◆ **Your instructions**
Select the lines below containing the word "empty".

>> Start Data for this exercise

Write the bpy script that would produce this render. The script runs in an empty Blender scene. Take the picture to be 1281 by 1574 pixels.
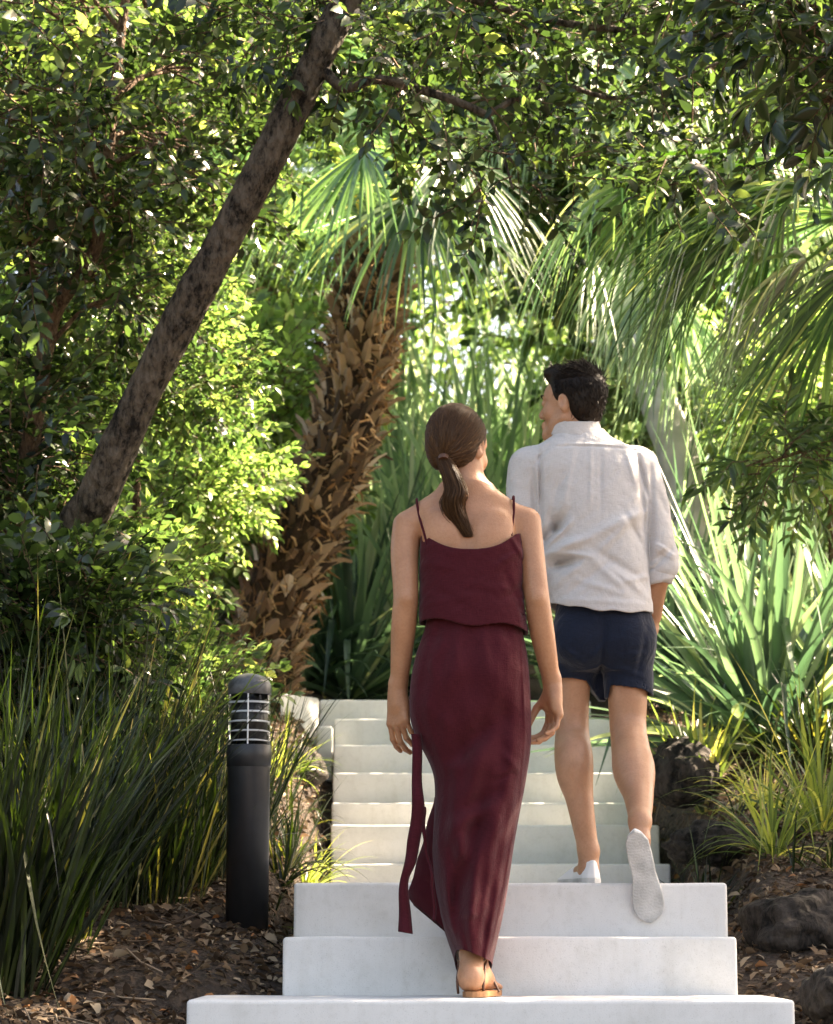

>> End Data for this exercise
>> Start Data for this exercise

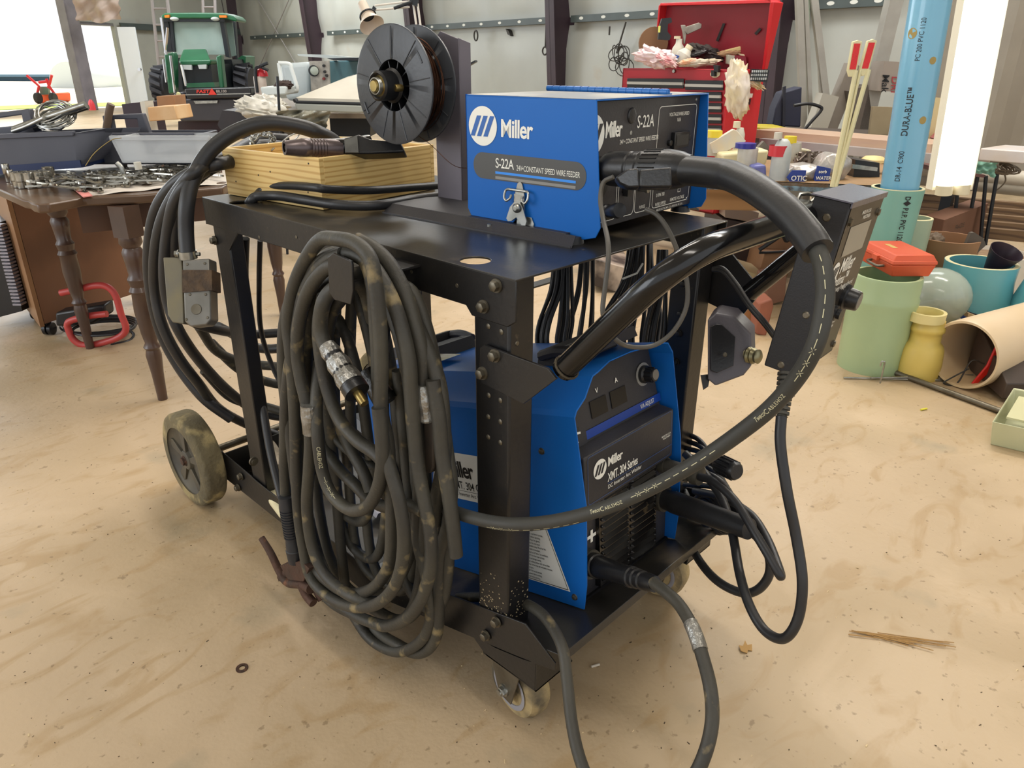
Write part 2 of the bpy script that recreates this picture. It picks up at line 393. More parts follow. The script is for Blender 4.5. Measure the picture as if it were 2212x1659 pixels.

>> End Data for this exercise
>> Start Data for this exercise

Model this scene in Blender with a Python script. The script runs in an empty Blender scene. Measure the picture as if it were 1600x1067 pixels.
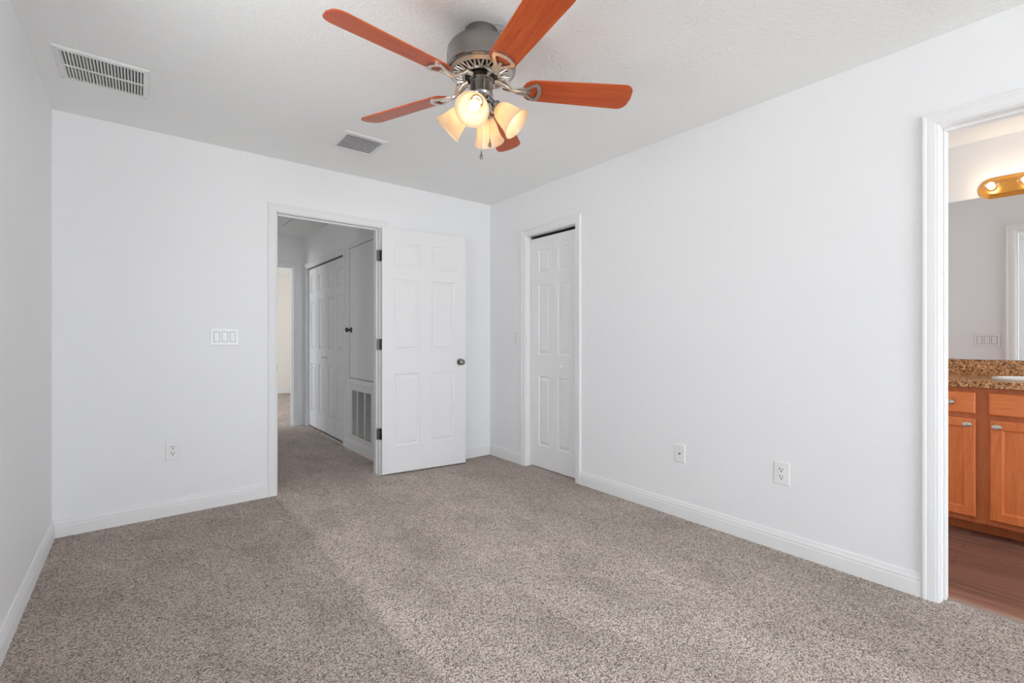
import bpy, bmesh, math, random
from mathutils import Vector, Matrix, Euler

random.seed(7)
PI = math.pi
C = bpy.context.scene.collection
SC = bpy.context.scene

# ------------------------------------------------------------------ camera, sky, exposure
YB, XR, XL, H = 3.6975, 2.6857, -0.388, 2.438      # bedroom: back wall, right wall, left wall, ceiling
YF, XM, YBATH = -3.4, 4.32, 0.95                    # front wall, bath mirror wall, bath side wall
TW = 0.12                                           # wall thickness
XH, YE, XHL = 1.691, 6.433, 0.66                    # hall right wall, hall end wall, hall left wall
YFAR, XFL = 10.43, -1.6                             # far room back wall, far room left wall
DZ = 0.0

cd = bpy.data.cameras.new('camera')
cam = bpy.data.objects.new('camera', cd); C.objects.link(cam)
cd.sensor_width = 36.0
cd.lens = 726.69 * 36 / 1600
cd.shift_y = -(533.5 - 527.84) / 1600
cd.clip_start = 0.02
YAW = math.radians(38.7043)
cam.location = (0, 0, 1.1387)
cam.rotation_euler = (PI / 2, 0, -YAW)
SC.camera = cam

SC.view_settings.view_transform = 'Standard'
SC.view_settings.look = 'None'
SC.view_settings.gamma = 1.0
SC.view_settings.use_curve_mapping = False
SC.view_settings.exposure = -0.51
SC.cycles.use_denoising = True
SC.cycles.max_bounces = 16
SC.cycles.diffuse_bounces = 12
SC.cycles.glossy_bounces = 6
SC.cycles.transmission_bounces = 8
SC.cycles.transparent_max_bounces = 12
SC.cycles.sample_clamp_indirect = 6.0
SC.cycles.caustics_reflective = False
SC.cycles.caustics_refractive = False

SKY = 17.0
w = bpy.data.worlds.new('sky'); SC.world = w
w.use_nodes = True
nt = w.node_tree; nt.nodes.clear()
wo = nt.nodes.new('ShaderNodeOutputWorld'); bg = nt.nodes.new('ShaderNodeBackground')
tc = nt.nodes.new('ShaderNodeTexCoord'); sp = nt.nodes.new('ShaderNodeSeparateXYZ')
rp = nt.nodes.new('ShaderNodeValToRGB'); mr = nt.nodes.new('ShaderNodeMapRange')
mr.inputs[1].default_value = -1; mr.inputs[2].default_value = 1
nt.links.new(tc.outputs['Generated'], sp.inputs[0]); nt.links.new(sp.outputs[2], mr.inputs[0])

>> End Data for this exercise

◆ **Completed exercise**
Write the bpy script that would produce this render. The script runs in an empty Blender scene. Take the picture to be 1281 by 1574 pixels.
Model this scene in Blender with a Python script. The script runs in an empty Blender scene. Measure the picture as if it were 1600x1067 pixels.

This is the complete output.